We also had a cow in the garden one day. It had escaped from a field not too far away. Looked out the window at the back and there it was, a couple of metres away. It just stood there looking in and saying to itself  'Well I never! Fancy that. People living in a cowshed. Whatever next?'. We've also seen buzzards flying overhead, a barn owl a few times, not to mention pigeons, rooks and the rest.

Another frequent visitor to the field at the back is Homo Sapiens Metalus Detectorus.

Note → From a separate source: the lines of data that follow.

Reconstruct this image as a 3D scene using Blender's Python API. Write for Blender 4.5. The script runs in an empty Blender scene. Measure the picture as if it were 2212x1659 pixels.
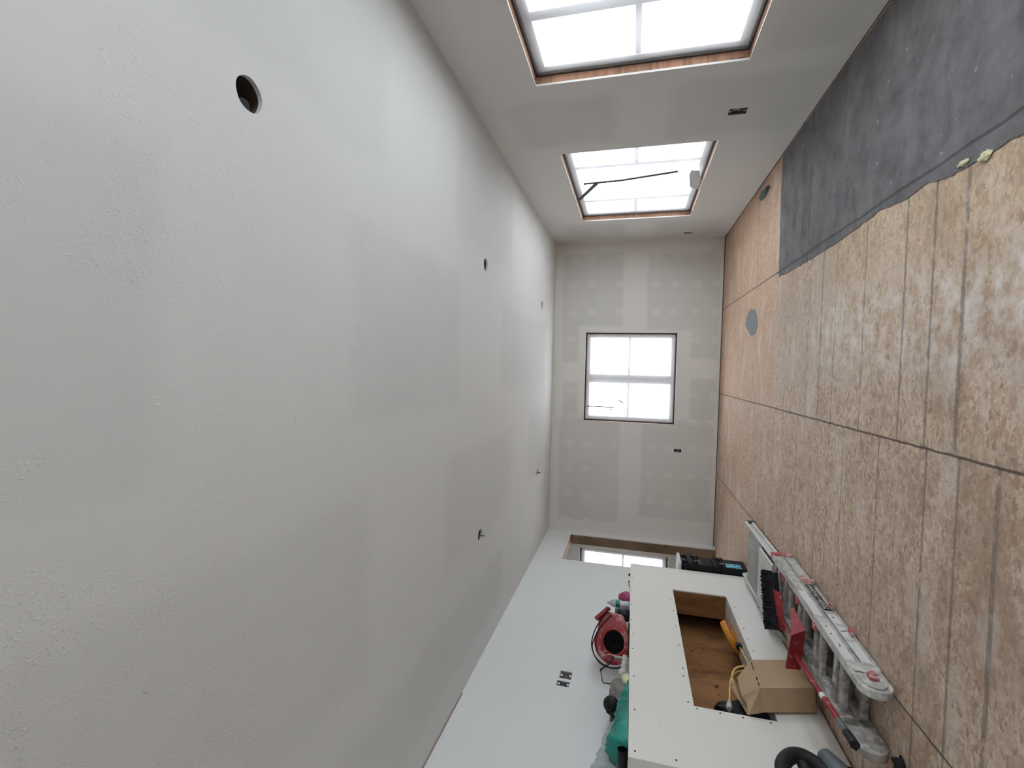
import bpy, math, random
from mathutils import Vector, Matrix, noise
random.seed(7)
S = bpy.context.scene
COL = S.collection
R = math.radians
# ------------------------------------------------------------------ camera, world, exposure
H = 2.44; XR = 1.936; XL = -2.541; YB = 7.354; YF = -4.2; XA = -5.2
F_, YAW, PIT, ROL, CH = 1020.1, -0.0360, 0.2492, 0.0327, 1.2303
Fv = Vector((math.sin(YAW)*math.cos(PIT), math.cos(YAW)*math.cos(PIT), math.sin(PIT)))
Rv = Fv.cross(Vector((0,0,1))).normalized(); Uv = Rv.cross(Fv)
R2 = Rv*math.cos(ROL)+Uv*math.sin(ROL); U2 = -Rv*math.sin(ROL)+Uv*math.cos(ROL)
cd = bpy.data.cameras.new('camera'); cam = bpy.data.objects.new('camera', cd); COL.objects.link(cam)
cd.sensor_fit = 'HORIZONTAL'; cd.sensor_width = 36; cd.lens = F_/2212*36; cd.clip_start = 0.02
M = Matrix.Identity(4)
for i, v in enumerate((-U2, R2, -Fv)):          # the phone was held on its side: picture-right is down
    for k in range(3): M[k][i] = v[k]
M[2][3] = CH
cam.matrix_world = M; S.camera = cam
w = bpy.data.worlds.new('sky'); S.world = w; w.use_nodes = True
SKY = 3.0
bg = w.node_tree.nodes['Background']; bg.inputs[0].default_value = (0.90, 0.96, 1.0, 1); bg.inputs[1].default_value = SKY
S.view_settings.view_transform = 'Standard'; S.view_settings.look = 'None'
S.view_settings.gamma = 1; S.view_settings.use_curve_mapping = False
S.view_settings.exposure = 1.42
S.cycles.max_bounces = 7; S.cycles.diffuse_bounces = 6; S.cycles.glossy_bounces = 3; S.cycles.transmission_bounces = 4
S.cycles.use_adaptive_sampling = True; S.cycles.adaptive_threshold = 0.08; S.cycles.adaptive_min_samples = 12; S.cycles.transparent_max_bounces = 12
S.cycles.sample_clamp_indirect = 6; S.cycles.use_denoising = True
S.cycles.caustics_reflective = False; S.cycles.caustics_refractive = False

def area(name, loc, rot, sx, sy, power=None, portal=False, col=(1,1,1)):
    l = bpy.data.lights.new(name, 'AREA'); l.shape = 'RECTANGLE'; l.size = sx; l.size_y = sy; l.color = col
    if power: l.energy = power
    l.cycles.is_portal = portal
    o = bpy.data.objects.new(name, l); o.location = loc; o.rotation_euler = rot; COL.objects.link(o); return o
# window openings (u0,u1,z0,z1)
W1 = (1.24, 3.245, 0.59, 1.937); W2 = (4.303, 6.291, 0.597, 1.925); W0 = (-1.25, 0.75, 0.59, 1.937)  # the last opening is out of view, added to let in light
WB = (-0.789, 0.567, 0.609, 1.946); W3 = (-4.15, -2.79, 0.63, 1.943); WN = (-3.7, -2.3, .59, 1.937)  # the last opening is likewise unseen, added for more daylight
for n, (a, b, c, d) in enumerate((W0, W1, W2, WN)):
    area('sky_portal', (XR+.09, (a+b)/2, (c+d)/2), (0, R(90), 0), d-c, b-a, portal=True)
for (a, b, c, d) in (WB, W3):
    area('sky_portal', ((a+b)/2, YB+.1, (c+d)/2), (R(-90), 0, 0), b-a, d-c, portal=True)

# ------------------------------------------------------------------ node helper
class NT:
    def __init__(s, name):
        s.m = bpy.data.materials.new(name); s.m.use_nodes = True; s.t = s.m.node_tree
        s.b = s.t.nodes['Principled BSDF']; s.out = s.t.nodes['Material Output']; s._p = {}
    def n(s, ty, **kw):
        x = s.t.nodes.new(ty)
        for k, v in kw.items(): setattr(x, k, v)
        return x
    def put(s, sock, v):
        if hasattr(v, 'is_output') or isinstance(v, bpy.types.NodeSocket): s.t.links.new(v, sock)
        else:
            if isinstance(v, (tuple, list)) and len(v) == 3 and len(sock.default_value) == 4: v = (*v, 1)
            sock.default_value = v
    def pos(s, obj=False):
        k = 'o' if obj else 'g'
        if k not in s._p:
            s._p[k] = s.n('ShaderNodeTexCoord').outputs['Object'] if obj else s.n('ShaderNodeNewGeometry').outputs['Position']
        return s._p[k]
    def xyz(s, v):
        x = s.n('ShaderNodeSeparateXYZ'); s.put(x.inputs[0], v); return x.outputs
    def ma(s, op, a, b=0.0, c=0.0, clamp=False):
        x = s.n('ShaderNodeMath', operation=op, use_clamp=clamp)
        s.put(x.inputs[0], a); s.put(x.inputs[1], b); s.put(x.inputs[2], c); return x.outputs[0]
    def noise(s, vec, scale, detail=3, rough=.55, dist=0, color=False):
        x = s.n('ShaderNodeTexNoise'); s.put(x.inputs['Vector'], vec)
        x.inputs['Scale'].default_value = scale; x.inputs['Detail'].default_value = detail
        x.inputs['Roughness'].default_value = rough; x.inputs['Distortion'].default_value = dist
        return x.outputs['Color' if color else 'Fac']
    def voro(s, vec, scale, out='Color', feature='F1'):
        x = s.n('ShaderNodeTexVoronoi', feature=feature); s.put(x.inputs['Vector'], vec); x.inputs['Scale'].default_value = scale
        return x.outputs[out]
    def mapping(s, vec, rot=(0,0,0), sc=(1,1,1), loc=(0,0,0)):
        x = s.n('ShaderNodeMapping'); s.put(x.inputs[0], vec); x.inputs['Rotation'].default_value = rot
        x.inputs['Scale'].default_value = sc; x.inputs['Location'].default_value = loc; return x.outputs[0]
    def ramp(s, f, stops):
        x = s.n('ShaderNodeValToRGB'); s.put(x.inputs[0], f); e = x.color_ramp.elements
        while len(e) < len(stops): e.new(0.5)
        for el, (p, c) in zip(e, stops):
            el.position = p; el.color = (*c, 1) if isinstance(c, tuple) else (c, c, c, 1)
        return x.outputs[0]
    def mix(s, f, a, b, bt='MIX'):
        x = s.n('ShaderNodeMix', data_type='RGBA', blend_type=bt)
        s.put(x.inputs[0], f); s.put(x.inputs[6], a); s.put(x.inputs[7], b); return x.outputs[2]
    def step(s, v, lo, hi):
        x = s.n('ShaderNodeMapRange', interpolation_type='SMOOTHSTEP'); s.put(x.inputs[0], v)
        x.inputs[1].default_value = lo; x.inputs[2].default_value = hi; return x.outputs[0]
    def rect(s, u, v, r, soft=.06):
        a = s.step(u, r[0]-soft/2, r[0]+soft/2); b = s.step(u, r[1]+soft/2, r[1]-soft/2)
        c = s.step(v, r[2]-soft/2, r[2]+soft/2); d = s.step(v, r[3]+soft/2, r[3]-soft/2)
        return s.ma('MULTIPLY', s.ma('MULTIPLY', a, b), s.ma('MULTIPLY', c, d))
    def maxs(s, L):
        o = L[0]
        for x in L[1:]: o = s.ma('MAXIMUM', o, x)
        return o
    def line(s, u, c, wd, soft=None):
        d = s.ma('ABSOLUTE', s.ma('SUBTRACT', u, c)); return s.step(d, wd, wd*.4)
    def bump(s, h, strength=.3, dist=.01):
        x = s.n('ShaderNodeBump'); x.inputs['Strength'].default_value = strength; x.inputs['Distance'].default_value = dist
        s.put(x.inputs['Height'], h); s.t.links.new(x.outputs[0], s.b.inputs['Normal'])
    def done(s, col, rough=.6, metal=0., spec=.4):
        s.put(s.b.inputs['Base Color'], col); s.put(s.b.inputs['Roughness'], rough); s.put(s.b.inputs['Metallic'], metal)
        s.b.inputs['Specular IOR Level'].default_value = spec; return s.m

def plain(name, col, rough=.55, metal=0., var=.12, scale=9., spec=.4, dust=0., dcol=(.55,.53,.49), dscale=14., bump=0.):
    t = NT(name); p = t.pos(True)
    f = t.noise(p, scale, 4); dark = tuple(c*(1-var) for c in col); lite = tuple(min(1, c*(1+var)) for c in col)
    c = t.ramp(f, [(.3, dark), (.7, lite)])
    if dust:
        d = t.step(t.noise(p, dscale, 6, .65), .62-dust*.3, .72-dust*.3)
        c = t.mix(d, c, dcol)
        if metal: metal = t.ma('SUBTRACT', metal, t.ma('MULTIPLY', d, metal))
    if bump: t.bump(t.noise(p, 40, 4), bump, .004)
    return t.done(c, rough, metal, spec)

def drywall(name, ax, rects, spots=None, base=(.60,.585,.56), dark=(.50,.49,.475), soft=.07, bstr=.10, wob=.05):
    t = NT(name); P = t.pos(); pn = t.noise(P, 2.2, 4, .6, color=True)
    off = t.n('ShaderNodeVectorMath', operation='MULTIPLY_ADD'); t.put(off.inputs[0], pn)
    off.inputs[1].default_value = (wob*2,)*3; off.inputs[2].default_value = (-wob,)*3
    ad = t.n('ShaderNodeVectorMath', operation='ADD'); t.put(ad.inputs[0], P); t.put(ad.inputs[1], off.outputs[0])
    q = t.xyz(ad.outputs[0]); u, v = q[ax[0]], q[ax[1]]
    c = base
    if rects:
        m = t.maxs([t.rect(u, v, r, soft) for r in rects])
        if spots:
            per, ph, rows = spots
            du = t.ma('PINGPONG', t.ma('SUBTRACT', u, ph), per/2)
            L = []
            for z in rows:
                a = t.ma('DIVIDE', du, .055); b = t.ma('DIVIDE', t.ma('SUBTRACT', v, z), .07)
                L.append(t.step(t.ma('ADD', t.ma('MULTIPLY', a, a), t.ma('MULTIPLY', b, b)), 1.3, .5))
            m = t.ma('SUBTRACT', m, t.ma('MULTIPLY', t.maxs(L), .55), clamp=True)
        c = t.mix(m, base, dark)
    big = t.noise(P, 1.1, 3); c = t.mix(t.ma('MULTIPLY', t.step(big, .35, .7), .25), c, (base[0]*1.04, base[1]*1.05, base[2]*1.05))
    c = t.mix(t.ma('MULTIPLY', t.step(t.noise(t.mapping(P, loc=(4, 4, 4)), 21, 2), .74, .80), .35), c, (.30,.29,.27))
    hgt = t.ma('ADD', t.ma('MULTIPLY', t.step(t.noise(P, 105, 2, .5), .56, .68), t.step(t.noise(P, 3.1, 3), .42, .62)), t.ma('MULTIPLY', t.noise(P, 160, 3), .12))
    t.bump(hgt, bstr, .006)
    return t.done(c, .85, 0, .15)

def wood(name, base=(.42,.26,.15), dark=(.22,.12,.06), sc=(1,1,9), scale=3.):
    t = NT(name); p = t.mapping(t.pos(), sc=sc)
    f = t.noise(p, scale, 5, .6, .6); c = t.ramp(f, [(.3, dark), (.55, base), (.8, tuple(min(1, k*1.25) for k in base))])
    k = t.step(t.noise(t.pos(), 7, 3), .68, .74); c = t.mix(k, c, tuple(k2*.55 for k2 in dark))
    return t.done(c, .7, 0, .2)

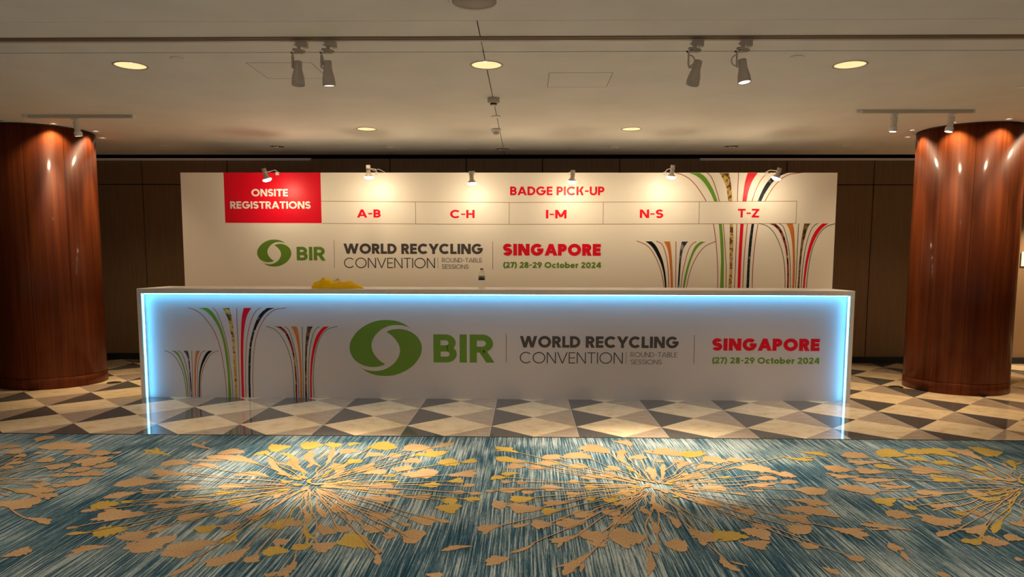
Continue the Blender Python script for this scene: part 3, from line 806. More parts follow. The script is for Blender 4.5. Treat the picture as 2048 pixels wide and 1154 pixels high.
    if c == '4':
        W = 0.76
        return W, R_(.46, 0, .46 + w, 1) + R_(0, .2, W, .2 + w * .85) + D_(0, .2 + w * .4, .40, 1, w)
    if c == '7':
        W = 0.62
        h = dw(W * .7, 1 - w, w)
        return W, R_(0, 1 - w * .92, W, 1) + D_(.08, 0, W - h, 1 - w * .5, w)
    if c == '8':
        W = 0.66
        return W, arc_poly(W / 2, .745, W / 2 - .03, .27, w, 0, 360) + arc_poly(W / 2, .285, W / 2, .297, w, 0, 360)
    if c == '9':
        W = 0.70
        return W, arc_poly(W / 2, .665, W / 2, .35, w, 0, 360) + D_(.16, 0, W - w * 1.25, .52, w)
    if c == 'c':
        return .60, arc_poly(.36, .36, .36, .372, w, 48, 312)
    if c == 't':
        return .42, R_(.12, .06, .12 + w, .95) + R_(0, .72 - w * .85, .42, .72) + R_(.14, 0, .42, w * .85)
    if c == 'o':
        return .74, arc_poly(.37, .36, .37, .372, w, 0, 360)
    if c == 'b':
        return .76, R_(0, 0, w, 1.06) + arc_poly(.39, .36, .37, .372, w, 0, 360)
    if c == 'e':
        return .74, arc_poly(.37, .36, .37, .372, w, 0, 318) + R_(.1, .36 - w * .3, .72, .36 + w * .3)
    if c == 'r':
        return .42, R_(0, 0, w, .72) + arc_poly(.36, .38, .33, .345, w, 78, 172)
    if c == '(':
        return .30, arc_poly(.58, .46, .58, .74, w, 122, 238)
    if c == ')':
        return .30, arc_poly(-.28, .46, .58, .74, w, -58, 58)
    raise ValueError(c)


def lettering(text, x0, x1, z0, z1, w, y, material, parent, label=None):
    """flat printed lettering filling the given width and cap height on a vertical panel"""
    quads, pen = [], 0.0
    gap = 0.085 if w > 0.15 else 0.12
    prev = None
    for c in text:
        if c == ' ':
            pen += 0.44
            prev = None
            continue
        W, q = glyph(c, w)
        if prev:
            pen += gap
            if (prev + c) in ('AP', 'TA', 'AT', 'AB', 'RA', 'LD', 'CY', 'YC', 'TR', 'NV', 'VE'):
                pen -= 0.035
            if c == '-' or prev == '-':
                pen += 0.02
        for p in q:
            quads.append([(x + pen, z) for x, z in p])
        pen += W
        prev = c
    sx, sz = (x1 - x0) / pen, z1 - z0
    bm = bmesh.new()
    k = 0
    for p in quads:
        k += 1
        f = bm.faces.new([bm.verts.new((x0 + x * sx, y - 0.00003 * (k % 24), z0 + z * sz)) for x, z in p])
        if f.normal.y > 0:
            f.normal_flip()
    bm.normal_update()
    for f in bm.faces:
        if f.normal.y > 0:
            f.normal_flip()
    o = obj('lettering', bm, material, parent)
    if label:
        o['label'] = label
    return o


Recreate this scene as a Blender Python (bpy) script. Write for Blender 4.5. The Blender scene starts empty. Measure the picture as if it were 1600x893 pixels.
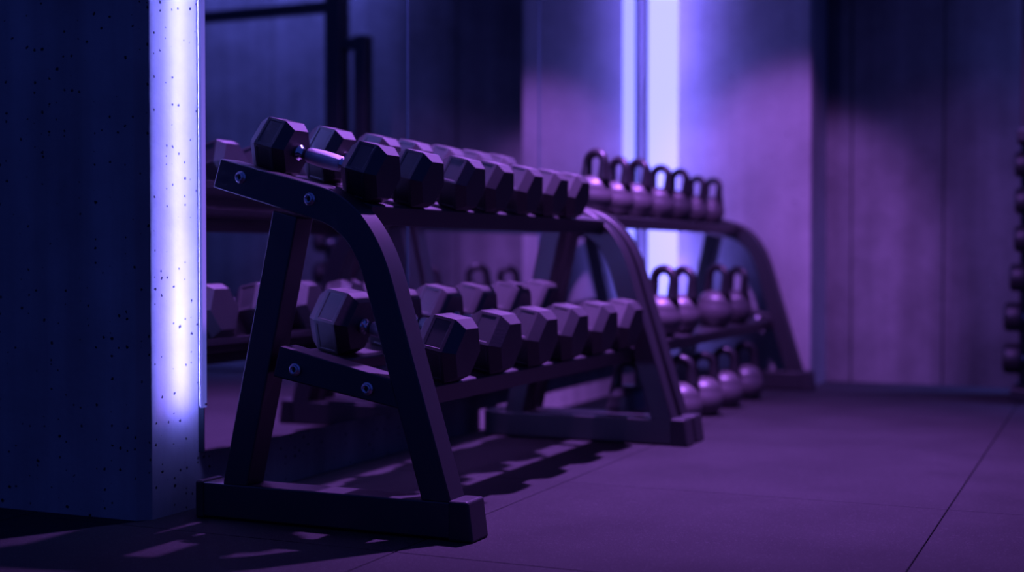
import bpy, bmesh, math, random
from mathutils import Vector, Matrix

random.seed(7)
S = bpy.context.scene
COL = S.collection

# ------------------------------------------------------------------ camera, world, lamps, exposure
F_PX, W_PX, H_PX = 2130.0, 1600.0, 893.0
YAW, PITCH, CAM_Z = math.radians(23.92), math.radians(1.304), 0.62
cam_d = bpy.data.cameras.new('camera')
cam = bpy.data.objects.new('camera', cam_d)
COL.objects.link(cam)
cam_d.sensor_width = 36.0
cam_d.sensor_fit = 'HORIZONTAL'
cam_d.lens = 36.0 * F_PX / W_PX
cam_d.clip_start, cam_d.clip_end = 0.05, 60
fw = Vector((-math.sin(YAW) * math.cos(PITCH), math.cos(YAW) * math.cos(PITCH), -math.sin(PITCH)))
rt = Vector((math.cos(YAW), math.sin(YAW), 0))
up = rt.cross(fw)
cam.matrix_world = Matrix(((rt.x, up.x, -fw.x, 0), (rt.y, up.y, -fw.y, 0), (rt.z, up.z, -fw.z, CAM_Z), (0, 0, 0, 1)))
cam_d.dof.use_dof = True
cam_d.dof.focus_distance = 3.02
cam_d.dof.aperture_fstop = 1.55
S.camera = cam

S.view_settings.view_transform = 'Standard'
S.view_settings.look = 'None'
S.view_settings.exposure = 0.0
S.view_settings.gamma = 1.0
S.view_settings.use_curve_mapping = False
S.cycles.use_denoising = True
S.cycles.max_bounces = 8
S.cycles.sample_clamp_indirect = 4.0
S.cycles.caustics_reflective = False
S.cycles.caustics_refractive = False

world = bpy.data.worlds.new('world')
S.world = world
world.use_nodes = True
bg = world.node_tree.nodes['Background']
bg.inputs['Color'].default_value = (0.06, 0.115, 1.0, 1)
bg.inputs['Strength'].default_value = 0.165

PURPLE = (0.45, 0.155, 1.0)
LED = (0.190, 0.188, 1.0)
LED_VIOLET = (0.200, 0.150, 1.0)


def spot(name, loc, target, power, angle, blend, radius, color=PURPLE):
    d = bpy.data.lights.new(name, 'SPOT')
    d.energy, d.color = power, color
    d.spot_size, d.spot_blend = math.radians(angle), blend
    d.shadow_soft_size = radius
    o = bpy.data.objects.new(name, d)
    COL.objects.link(o)
    o.location = loc
    o.rotation_euler = (Vector(target) - Vector(loc)).to_track_quat('-Z', 'Y').to_euler()
    return o


spot('ceiling_spot_rack', (-1.17, 4.17, 2.95), (-1.40, 4.02, 0.0), 1560, 86, 1.0, 0.04)
spot('ceiling_spot_pier', (-1.00, 4.10, 2.65), (-1.42, 6.38, 0.74), 390, 30, 0.7, 0.05)
spot('ceiling_spot_back', (-0.80, 3.90, 2.50), (-0.50, 6.75, 0.10), 150, 44, 1.0, 0.06)
fill_d = bpy.data.lights.new('added_blue_fill', 'AREA')       # added blue light, no known fixture: brightens the back wall seen in the mirrors
fill_d.shape, fill_d.size, fill_d.size_y = 'RECTANGLE', 1.4, 0.05
fill_d.energy, fill_d.color = 42.0, (0.15, 0.16, 1.0)
fill = bpy.data.objects.new('added_blue_fill', fill_d)
COL.objects.link(fill)
fill_d.spread = math.radians(70)
fill.location = (0.45, 6.60, 3.05)
fill.rotation_euler = (math.radians(8), 0, 0)
LED_NEAR, LED_FAR, LED_FACE = 125.0, 28.0, 3.1

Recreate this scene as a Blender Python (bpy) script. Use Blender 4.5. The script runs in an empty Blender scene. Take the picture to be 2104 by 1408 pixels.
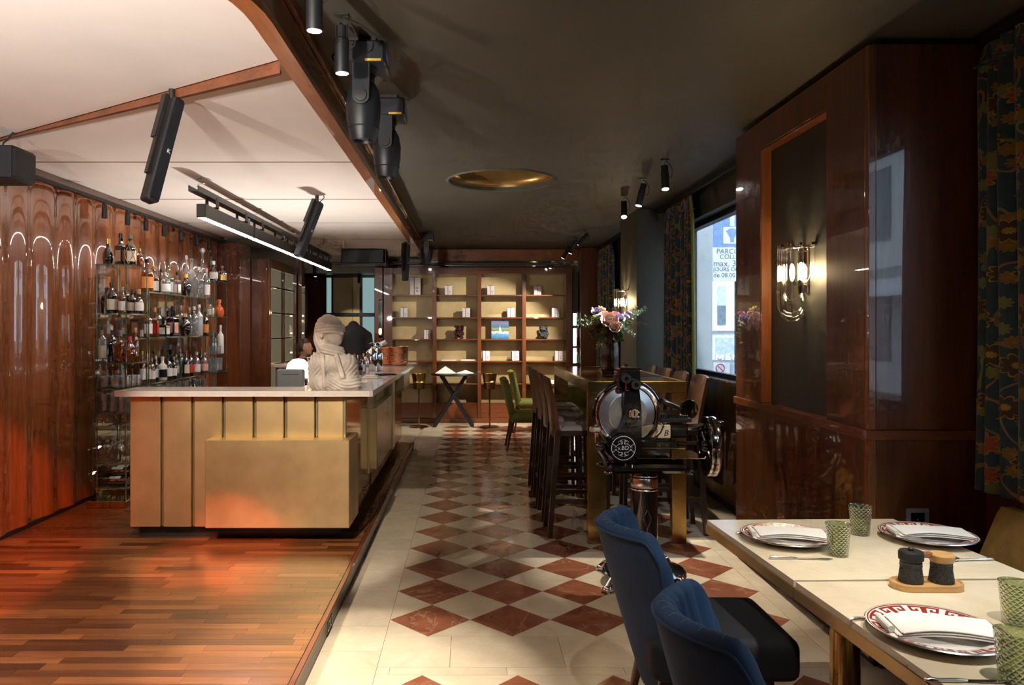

They're an almost exclusively rural species, seldom seen in an urban setting. Referred to by some as Swishers, on account of their habit of swishing a long proboscis, or trunk, back and forth, they have been known to swish for hours on end with no obvious result or purpose. Anthropologists are divided as to the significance of this curious behaviour. Some suggest it is a mating ritual. This would seem to be unlikely due to the fact that female metalus detectoruses are an even rarer breed and never to be seen in the vicinity of a male Swisher. Indeed, this lack of any obvious means of reproduction has resulted in suggestions that the Swisher be placed on an endangered species list. More likely, therefore, is the interpretation that the swishing behaviour is fundamentally territorial. But whether they’re seeking to ward off other Swishers, or all-comers, is unknown. Maybe we’ll never know. Maybe they don’t even know themselves why they do it. Perhaps they just feel driven by an inbuilt, instinctive desire, to go out and swish all day long. You have to admire their dedication to whatever it is they’re doing.

 We’ve been in for a few months, signed off by Building Control, with an address issued by the Local Authority and recognised by Royal Mail. We've got a water supply, albeit still subject to teething troubles - tastes salty from time to time and occasionally a bit yellow in colour. The Ground Source heating seems to be functioning correctly once a couple of issues with the heat pump had been sorted. And Broadband was connected up, with only a minor delay of several months. What more could one want?

So, finally, if you have been, thanks for listening.